Vous rappelez-vous avoir été pendant toute une soirée les favorites de cet homme illustre, Léontine Fay, Louise Despréaux, Cornélie Falcon, Virginie Déjazet ? vous rappelez-vous votre étonnement en le trouvant simple et doux, coquet et galant, spirituel et respectueux, comme il avait été, quarante ans auparavant, aux bals de Versailles et de Trianon ?

Un instant, Beauchêne s’assit près de lui, et ce fut, comme rapprochement, un singulier contraste ; Beauchêne avait le costume vendéen dans toute sa pureté : le chapeau entouré d’un mouchoir, la veste bretonne, la culotte courte, les guêtres, le cœur sanglant sur la poitrine, et la carabine anglaise à la main.
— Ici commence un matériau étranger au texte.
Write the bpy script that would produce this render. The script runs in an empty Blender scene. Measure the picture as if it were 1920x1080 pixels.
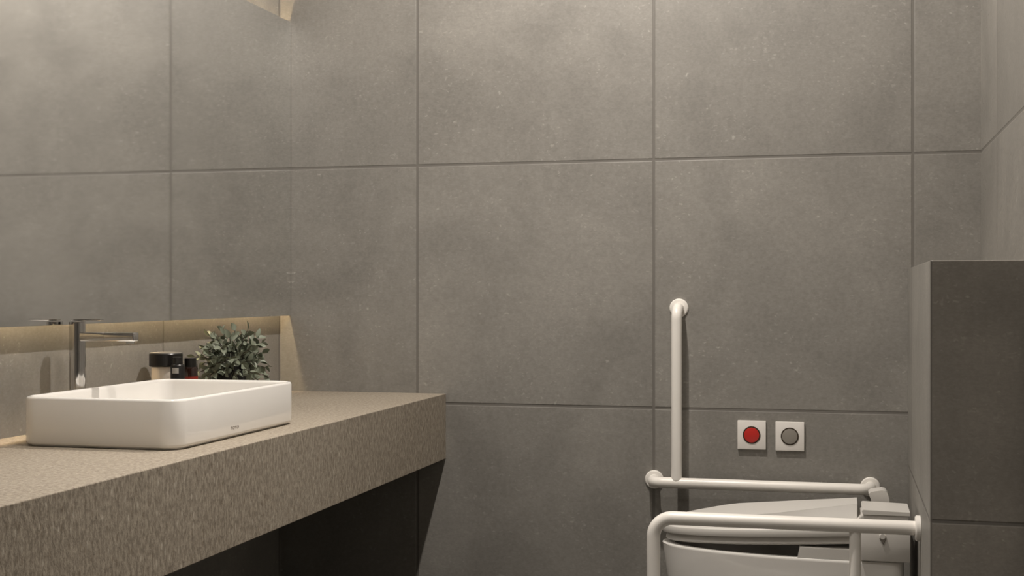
import bpy, bmesh, math, random
from mathutils import Vector, Matrix
random.seed(11)
PI = math.pi
S = bpy.context.scene
COL = S.collection

# ---------------------------------------------------------------- camera, world, exposure
cam_d = bpy.data.cameras.new('camera'); cam = bpy.data.objects.new('camera', cam_d); COL.objects.link(cam)
cam.location = (0, 0, 1.17)
cam.rotation_euler = (PI/2, 0, math.radians(14.08))
cam_d.sensor_width = 36; cam_d.lens = 36*2459/1920; cam_d.shift_y = 10/1920
cam_d.clip_start = .05
S.camera = cam
w = bpy.data.worlds.new('world'); S.world = w; w.use_nodes = True
w.node_tree.nodes['Background'].inputs[0].default_value = (.5, .48, .45, 1)
w.node_tree.nodes['Background'].inputs[1].default_value = 0.02
vs = S.view_settings
vs.view_transform = 'Standard'; vs.look = 'None'; vs.gamma = 1; vs.use_curve_mapping = False
vs.exposure = 0.0

# ceiling lamps
CEIL = 3.0
LX = -.68
SPOTS = [(LX, 3.27, 105, 72, 92), (LX, 2.28, 32, 130, 74), (LX, 1.0, 14, 6, 92)]   # x, y, wide power, beam power, beam angle; last lamp is an added fill
SPOT_COL = (1.0, .92, .835)
LED_COL = (1.0, .74, .44)
LED_POWER = 5.0

# room measures
XL, XR, YB, YF = -1.883, .412, 4.21, -1.3
MX = -1.843

# ---------------------------------------------------------------- helpers
def tag(o, label=None, cat=None, group=None, kind=None):
    if label: o['label'] = label
    if cat: o['category'] = cat
    if group: o['group'] = group
    if kind: o['kind'] = kind
    return o

def empty(name, loc, label, cat, group=None):
    o = bpy.data.objects.new(name, None); COL.objects.link(o); o.location = loc
    o.empty_display_size = .05
    return tag(o, label, cat, group)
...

Beauchêne, qui passait pour un royaliste trop libéral sous les Bourbons de la branche aînée, passait pour un libéral trop royaliste sous ceux de la branche cadette.

Aussi le général la Fayette, le reconnaissant, lui dit avec son charmant sourire :

— Monsieur de Beauchêne, dites-moi, je vous prie, en vertu de quel privilège vous êtes le seul qui ne soit pas déguisé ici ?

Un quart d’heure après, tous deux étaient à une table d’écarté, et Beauchêne jouait contre le républicain de 1789 et de 1830, avec de l’or à l’effigie d’Henri V.

Les salons, d’ailleurs, présentaient l’aspect le plus pittoresque.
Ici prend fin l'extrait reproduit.